Almost unbelievably it gets even worse. The district through the Quality Education for All initiative has invested fifty million dollars over three years into thirty six schools on the north and west sides of town. The district is calling these schools the transformation schools.

They are using the money to put in extra resources and financing a massive merit pay scheme designed to attract the best and brightest to those schools. Now I think it’s going to end up being a waste of money and its beginning to look like the district thinks so too because most of the schools they want to fundamentally change are part of the QEA schools. The QEA is barely a year old and the district is already throwing its hands up and saying, you know what let’s try something new.

So let me sum up, we have two well off white school board members telling the north and west sides of town that their opinions about the future of their schools don’t matter supporting proposals at least some of which not even the superintendent who made them believes in while initiating the district’s second massive turnaround plan in a little over a year and a half a year and a year and a half before the first is supposed to come to a close.

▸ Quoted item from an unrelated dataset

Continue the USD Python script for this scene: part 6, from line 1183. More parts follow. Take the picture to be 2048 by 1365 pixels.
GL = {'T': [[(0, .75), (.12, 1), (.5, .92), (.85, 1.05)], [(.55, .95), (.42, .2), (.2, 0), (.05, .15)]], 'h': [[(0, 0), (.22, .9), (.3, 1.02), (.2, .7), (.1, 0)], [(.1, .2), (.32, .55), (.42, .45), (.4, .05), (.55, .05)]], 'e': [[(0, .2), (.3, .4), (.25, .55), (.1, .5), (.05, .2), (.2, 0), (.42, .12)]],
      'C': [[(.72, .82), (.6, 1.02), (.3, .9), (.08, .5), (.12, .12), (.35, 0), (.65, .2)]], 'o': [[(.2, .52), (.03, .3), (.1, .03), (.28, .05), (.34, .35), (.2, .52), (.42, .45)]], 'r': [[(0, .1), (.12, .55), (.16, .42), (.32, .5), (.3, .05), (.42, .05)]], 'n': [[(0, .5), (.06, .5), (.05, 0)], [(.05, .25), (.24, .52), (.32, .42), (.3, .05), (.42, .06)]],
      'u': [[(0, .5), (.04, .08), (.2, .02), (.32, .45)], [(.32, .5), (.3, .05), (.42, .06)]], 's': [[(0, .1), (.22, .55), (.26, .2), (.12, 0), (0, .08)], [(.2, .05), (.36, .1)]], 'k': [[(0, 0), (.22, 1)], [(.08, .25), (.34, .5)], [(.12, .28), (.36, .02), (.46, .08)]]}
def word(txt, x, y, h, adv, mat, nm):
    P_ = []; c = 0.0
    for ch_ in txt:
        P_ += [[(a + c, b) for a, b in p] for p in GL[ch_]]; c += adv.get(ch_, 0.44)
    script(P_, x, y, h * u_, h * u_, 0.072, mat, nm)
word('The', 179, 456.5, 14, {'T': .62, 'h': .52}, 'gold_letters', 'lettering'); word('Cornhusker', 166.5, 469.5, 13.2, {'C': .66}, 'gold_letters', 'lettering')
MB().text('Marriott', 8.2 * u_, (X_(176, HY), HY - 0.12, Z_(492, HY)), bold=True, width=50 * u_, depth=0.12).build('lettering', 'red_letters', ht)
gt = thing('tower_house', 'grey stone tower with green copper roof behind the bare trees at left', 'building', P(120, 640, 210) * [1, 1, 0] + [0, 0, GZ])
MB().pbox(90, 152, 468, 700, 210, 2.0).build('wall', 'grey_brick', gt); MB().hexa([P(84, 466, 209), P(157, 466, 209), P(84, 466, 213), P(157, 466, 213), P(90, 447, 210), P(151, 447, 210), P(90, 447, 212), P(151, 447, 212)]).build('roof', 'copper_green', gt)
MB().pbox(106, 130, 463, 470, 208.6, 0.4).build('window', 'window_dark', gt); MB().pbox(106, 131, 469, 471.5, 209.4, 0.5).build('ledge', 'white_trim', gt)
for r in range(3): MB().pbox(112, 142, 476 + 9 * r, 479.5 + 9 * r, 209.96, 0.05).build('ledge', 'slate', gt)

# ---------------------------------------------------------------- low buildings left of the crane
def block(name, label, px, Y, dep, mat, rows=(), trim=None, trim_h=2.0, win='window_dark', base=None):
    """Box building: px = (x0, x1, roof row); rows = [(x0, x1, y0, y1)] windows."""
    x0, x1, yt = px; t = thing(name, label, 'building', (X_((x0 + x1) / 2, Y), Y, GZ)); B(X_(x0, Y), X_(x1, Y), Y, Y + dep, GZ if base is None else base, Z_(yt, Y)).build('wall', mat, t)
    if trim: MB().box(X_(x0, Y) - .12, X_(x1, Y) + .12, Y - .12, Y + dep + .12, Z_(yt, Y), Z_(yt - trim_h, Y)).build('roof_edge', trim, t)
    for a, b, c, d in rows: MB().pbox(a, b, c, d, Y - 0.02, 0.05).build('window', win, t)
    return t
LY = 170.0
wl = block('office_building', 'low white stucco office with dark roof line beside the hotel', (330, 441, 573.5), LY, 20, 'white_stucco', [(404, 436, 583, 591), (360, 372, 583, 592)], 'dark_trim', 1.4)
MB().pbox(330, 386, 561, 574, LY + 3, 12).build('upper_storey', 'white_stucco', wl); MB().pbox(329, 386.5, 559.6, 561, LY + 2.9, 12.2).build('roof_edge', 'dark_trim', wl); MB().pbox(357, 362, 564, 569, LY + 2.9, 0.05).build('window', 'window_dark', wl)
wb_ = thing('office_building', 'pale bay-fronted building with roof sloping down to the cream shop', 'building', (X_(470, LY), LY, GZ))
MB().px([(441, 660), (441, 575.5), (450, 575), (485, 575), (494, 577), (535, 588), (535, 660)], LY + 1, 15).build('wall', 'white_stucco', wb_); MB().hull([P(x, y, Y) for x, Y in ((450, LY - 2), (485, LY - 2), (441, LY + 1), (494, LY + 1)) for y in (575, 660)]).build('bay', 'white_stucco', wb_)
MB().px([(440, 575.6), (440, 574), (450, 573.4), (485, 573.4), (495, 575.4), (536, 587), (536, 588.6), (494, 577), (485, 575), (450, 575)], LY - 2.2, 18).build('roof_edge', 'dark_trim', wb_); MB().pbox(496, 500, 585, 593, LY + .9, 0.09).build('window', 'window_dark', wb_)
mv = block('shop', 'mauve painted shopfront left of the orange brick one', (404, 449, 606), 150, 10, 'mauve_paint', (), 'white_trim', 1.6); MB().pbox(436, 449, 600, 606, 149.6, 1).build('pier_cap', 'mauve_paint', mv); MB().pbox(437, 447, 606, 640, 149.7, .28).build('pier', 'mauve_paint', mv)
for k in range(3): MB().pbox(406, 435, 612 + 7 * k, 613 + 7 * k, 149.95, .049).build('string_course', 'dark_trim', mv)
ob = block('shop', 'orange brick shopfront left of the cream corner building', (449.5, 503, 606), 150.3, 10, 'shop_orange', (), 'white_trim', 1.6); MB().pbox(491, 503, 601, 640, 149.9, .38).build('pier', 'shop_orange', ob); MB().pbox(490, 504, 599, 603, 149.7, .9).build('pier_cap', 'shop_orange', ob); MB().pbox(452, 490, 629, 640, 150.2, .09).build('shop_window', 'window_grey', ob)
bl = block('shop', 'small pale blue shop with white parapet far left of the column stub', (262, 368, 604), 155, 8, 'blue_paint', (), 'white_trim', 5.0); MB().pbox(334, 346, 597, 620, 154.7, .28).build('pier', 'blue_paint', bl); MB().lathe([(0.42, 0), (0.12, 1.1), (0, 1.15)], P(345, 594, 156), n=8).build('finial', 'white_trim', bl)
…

We have problems here in Duval County, I can’t sugar coat them but the biggest one by far is a lack of effective leadership.

2 comments:

  1. They will reconsider and vote to delay when Grimes is back. Now there's a story to pursue. Why was she absent given the importance of the issues in front of the school board? But I agree with you, Shine and Fischer have put the lie to any belief that they have the empathy to be effective board members. Vitti said we should take the time we need to get the FSA, scoring, and school accountability right. He is bucking the state on that. Why doesn't he, Shine, and Fischer believe that about these radical changes? (Radical meaning at the root, fundamental changes in these schools and what they offer.)

    ReplyDelete
  2. Hazouri was smart enough to know to watch Joey Wise about the finances and the flim-flam games the one-time superintendent played during his years in Delaware. Too bad Scott and Fischer are too busy building their resumes to do any useful service on the school board.